Material:
===
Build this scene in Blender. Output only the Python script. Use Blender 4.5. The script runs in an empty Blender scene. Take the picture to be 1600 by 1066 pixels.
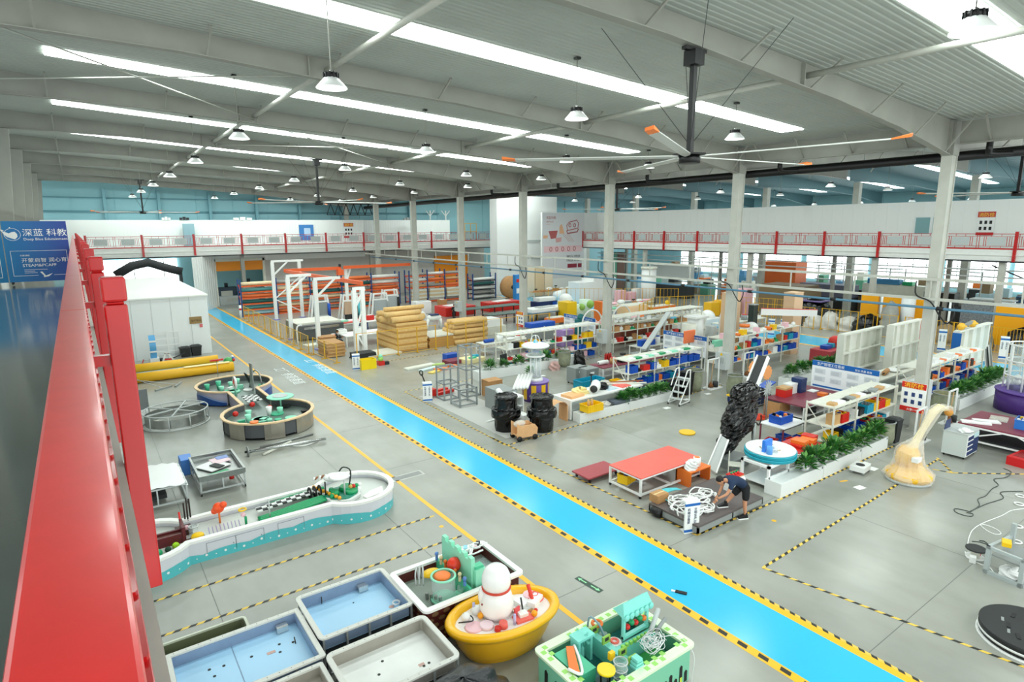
import bpy, bmesh, math, random
from mathutils import Vector, Matrix
PI = math.pi
S = bpy.context.scene
COL = S.collection
R = random.Random(7)

# ------------------------------------------------ camera, sky, exposure
cam_d = bpy.data.cameras.new('camera'); cam = bpy.data.objects.new('camera', cam_d); COL.objects.link(cam)
YAW, PIT, ROL = .61957, .18747, -.00766
fw = Vector((math.sin(YAW)*math.cos(PIT), math.cos(YAW)*math.cos(PIT), -math.sin(PIT)))
r0 = Vector((math.cos(YAW), -math.sin(YAW), 0)); u0 = r0.cross(fw)
rt = r0*math.cos(ROL) + u0*math.sin(ROL); up = u0*math.cos(ROL) - r0*math.sin(ROL)
cam.matrix_world = Matrix(((rt.x, up.x, -fw.x, 0), (rt.y, up.y, -fw.y, 0), (rt.z, up.z, -fw.z, 9.0), (0, 0, 0, 1)))
cam_d.sensor_width = 36; cam_d.lens = 36*943.66/1600; cam_d.clip_end = 400; cam_d.clip_start = .05
S.camera = cam
W = bpy.data.worlds.new('world'); S.world = W; W.use_nodes = True
W.node_tree.nodes['Background'].inputs[0].default_value = (.93, 1.0, .98, 1)
W.node_tree.nodes['Background'].inputs[1].default_value = 1.5
S.view_settings.view_transform = 'Standard'; S.view_settings.look = 'None'
S.view_settings.gamma = 1; S.view_settings.use_curve_mapping = False
S.view_settings.exposure = 0.58
SKYLIGHT = 10.0
LAMPW = 0.0

# ------------------------------------------------ materials
def lin(h):
    h = h.lstrip('#')
    return tuple(((int(h[i:i+2], 16)/255)**2.2) for i in (0, 2, 4)) + (1,)
MATS = {}
def mat(name, hexc='#888888', rough=.5, metal=0.0, var=0.0, scale=3.0, bump=0.0, emit=0.0, alpha=1.0, spec=.5, stretch=None, coat=0.0, bdist=.03):
    if name in MATS: return MATS[name]
    m = bpy.data.materials.new(name); m.use_nodes = True; nt = m.node_tree; b = nt.nodes['Principled BSDF']
    c = lin(hexc)
    b.inputs['Base Color'].default_value = c; b.inputs['Roughness'].default_value = rough; b.inputs['Metallic'].default_value = metal
    b.inputs['Specular IOR Level'].default_value = spec
    if coat: b.inputs['Coat Weight'].default_value = coat; b.inputs['Coat Roughness'].default_value = .1
    if alpha < 1: b.inputs['Alpha'].default_value = alpha
    if emit: b.inputs['Emission Color'].default_value = c; b.inputs['Emission Strength'].default_value = emit
    if var or bump:
        tc = nt.nodes.new('ShaderNodeTexCoord'); mp = nt.nodes.new('ShaderNodeMapping'); nz = nt.nodes.new('ShaderNodeTexNoise')
        nt.links.new(tc.outputs['Object'], mp.inputs[0]); nt.links.new(mp.outputs[0], nz.inputs['Vector'])
        if stretch: mp.inputs['Scale'].default_value = stretch
        nz.inputs['Scale'].default_value = scale; nz.inputs['Detail'].default_value = 5
        if var:
            rp = nt.nodes.new('ShaderNodeValToRGB'); nt.links.new(nz.outputs['Fac'], rp.inputs[0])
            rp.color_ramp.elements[0].position = .3; rp.color_ramp.elements[1].position = .7
            rp.color_ramp.elements[0].color = tuple(x*(1-var) for x in c[:3]) + (1,)
            rp.color_ramp.elements[1].color = tuple(min(1, x*(1+var)) for x in c[:3]) + (1,)
            nt.links.new(rp.outputs[0], b.inputs['Base Color'])
        if bump:
            bp = nt.nodes.new('ShaderNodeBump'); bp.inputs['Strength'].default_value = bump; bp.inputs['Distance'].default_value = bdist
            nt.links.new(nz.outputs['Fac'], bp.inputs['Height']); nt.links.new(bp.outputs[0], b.inputs['Normal'])
    MATS[name] = m
    return m
white = mat('white_paint', '#eceeec', .4)
offwhite = mat('off_white_paint', '#dcdccf', .5, var=.05)
steelw = mat('pale_grey_steel', '#b4b5ac', .55, var=.08, scale=1.5)
roofm = mat('roof_sheet', '#a3a8a1', .55, var=.05, scale=.7)
beamm = mat('grey_beam_paint', '#8f8f87', .6, var=.08, scale=.8)
red = mat('red_paint', '#b80a0d', .3, coat=.3)
redtop = mat('red_handrail_paint', '#dc2a2a', .3, var=.06, scale=8, coat=.4)
blue = mat('blue_plastic', '#1450b4', .4, var=.08)
cyan = mat('cyan_plastic', '#1596b6', .4)
yellow = mat('yellow_plastic', '#f0c010', .4)
orange = mat('orange_plastic', '#ee7a30', .45)
redp = mat('red_plastic', '#cf2a22', .4)
black = mat('black_plastic', '#090a0b', .45)
bag = mat('black_film', '#08090a', .13, bump=.9, scale=4.5, bdist=.04, spec=.45)
dark = mat('dark_grey', '#2b2e2f', .6)
grey = mat('mid_grey_paint', '#8d9291', .45)
lgrey = mat('light_grey_paint', '#b9bfbe', .45)
navy = mat('navy_paint', '#17305f', .45)
signblue = mat('sign_blue', '#1763b2', .4)
steel = mat('bare_steel', '#a2a5a3', .3, .85, var=.1, scale=4)
chrome = mat('bright_steel', '#c9cccc', .2, .9)
kraft = mat('kraft_paper', '#dfb878', .6, var=.08, scale=5)
carton = mat('cardboard', '#b98a5a', .7, var=.08)
ply = mat('plywood', '#d9a877', .6, var=.06)
wood = mat('raw_wood', '#c79d68', .6, var=.12)
green = mat('leaf_green', '#2f6a2a', .5, var=.3, scale=6)
green2 = mat('light_leaf_green', '#5f9440', .5, var=.2, scale=6)
mint = mat('mint_plastic', '#8fe0c0', .4)
dmint = mat('mid_mint_plastic', '#4fbf95', .4)
dgreen = mat('green_plastic', '#109a60', .4)
deepteal = mat('deep_teal_plastic', '#1f5f5c', .4)
pink = mat('pink_plastic', '#f2c2cc', .4)
coral = mat('coral_plastic', '#ec6a60', .45)
purple = mat('purple_plastic', '#5a3a92', .45)
maroon = mat('maroon_panel', '#7e3344', .5)
skin = mat('skin', '#c68d6c', .6)
hair = mat('black_hair', '#15110f', .6)
clear = mat('clear_plastic', '#dfeff0', .1, alpha=.28)
film = mat('translucent_film', '#eeeae0', .22, alpha=.55, bump=.8, scale=9, bdist=.08)
tealsheet = mat('teal_wall_sheet', '#9ccdd6', .6)
yline = mat('yellow_floor_paint', '#fab81e', .35)
yframe = mat('yellow_fence_paint', '#d9a520', .45)
orangeb = mat('orange_beam_paint', '#e4602c', .45)
blueb = mat('blue_upright_paint', '#1a4580', .45)
laneblue = mat('lane_blue_paint', '#3fbbe8', .18, var=.03, scale=.5)
ink = mat('black_print', '#17191c', .6)
wprint = mat('white_print', '#f4f6f4', .5)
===
What is required:
Repeat the lines exactly as they stand, from the opening line of the data through the line with "R = random.Random(7)". Pictures stay out of the copy.

Output for this exercise:
Build this scene in Blender. Output only the Python script. Use Blender 4.5. The script runs in an empty Blender scene. Take the picture to be 1600 by 1066 pixels.
import bpy, bmesh, math, random
from mathutils import Vector, Matrix
PI = math.pi
S = bpy.context.scene
COL = S.collection
R = random.Random(7)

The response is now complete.